Têm surgido várias oportunidades: espetáculos, programas de televisão, entrevistas e eu própria vou tendo novas ideias e novos projetos que gostava de experimentar. Não havendo mulheres a tocar, e eu tendo tanta vontade, acho que posso arriscar e fazer algo diferente.
Toca quando?
Toco todas as noites três horas, depois de um dia inteiro de trabalho, aulas de piano, de estar com os meus filhos e de os pôr a dormir. Quando chego ao fim do dia, tenho de fazer um esforço para começar a tocar, mas depois acabo por me esquecer do cansaço e nem dou pelas horas. Às vezes até toco de manhã antes de ir trabalhar; e nos fins-de-semana toco para a família.
Precisava que o dia tivesse mais horas?
Precisava! Como não é possível, tomei uma decisão e a partir de Janeiro vou dedicar-me só à guitarra. E acho que vou conseguir viver das aulas de piano, do trabalho que possa vir a ter nas casas de fado e também dos espetáculos que forem surgindo. Isto é aquilo que eu gosto mesmo de fazer, e sinto que posso ser mesmo boa a tocar guitarra, se tiver tempo para trabalhar. Por isso, tenho de arriscar.
Quer chegar onde?
Estou a montar um espetáculo e gostava de poder mostrá-lo também fora de Portugal. O meu objetivo é ter qualidade naquilo que faço. Quero fazer uma coisa diferente mas, mais do que isso, quero fazê-la bem feita.
Deixar a vida estável que tem para ir atrás do sonho é uma prova de coragem.

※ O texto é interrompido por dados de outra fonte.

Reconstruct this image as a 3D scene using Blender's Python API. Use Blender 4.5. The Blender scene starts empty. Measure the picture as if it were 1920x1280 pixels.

Tinha decidido que ia tentar conciliar as coisas até conseguir fazer as duas bem feitas. Quando percebi que precisava de mais tempo para tocar guitarra, tive de optar porque nunca gostei de fazer nada pela metade. Acredito que posso ser mais útil tocando guitarra, por ser especialmente invulgar numa mulher, do que sendo apenas mais uma engenheira.
É muito organizada?
Tenho que ser. Desde pequena que os meus dias são muito preenchidos: tenho piano desde os quatro anos, viola desde os oito. Quando entrei para uma escola de música, para além do instrumento, tinha formação musical e classe de conjunto, mais natação e equitação, mais tarde andebol e futebol para além das horas de estudo em casa. Habitualmente tocava piano até às 11 da noite e só a partir daí é que estudava para a escola e não me deitava sem ter tudo pronto.
A guitarra ocupa tudo ou ainda sobra tempo para outras atividades?
Atualmente ocupa tudo por causa do disco do Rodrigo e da preparação dos espetáculos, mas, antes dos meus filhos nascerem, ainda jogava futebol na equipa feminina do IST.
É tão feminina e também joga futebol?
É verdade. Sou engenheira, toco guitarra portuguesa e joguei futebol, três atividades tradicionalmente masculinas.
Os seus bebés gostam de a ouvir tocar?
Adoram. Os meus filhos têm dois anos e já sabem o “Dó” no piano, e pedem muitas vezes para experimentar os sons fininhos e os sons graves, e quando eu estou a tocar guitarra têm imensa vontade de mexer, mas na minha guitarra não podem tocar nem com um dedo. Quando ouvem fado no carro, por exemplo, sabem o que é e dizem que é guitarra portuguesa e que o pai canta fado.
Como está a ser a experiência da maternidade?
Sempre quis muito ser mãe por isso estou a adorar a experiência. E sou um verdadeiro polvo pois consigo dividir-me pelo trabalho no LNEC, pela guitarra e também dou a máxima atenção aos meus filhos, brinco muito com eles e ensino-lhes muitas coisas.
Como se define como pessoa?
Sou determinada, trabalhadora, perfecionista, muito crítica, insegura, sou muito carinhosa e generosa para as outras pessoas, tento dar tudo o que tenho, mesmo quando é complicado, e sou amiga dos meus amigos.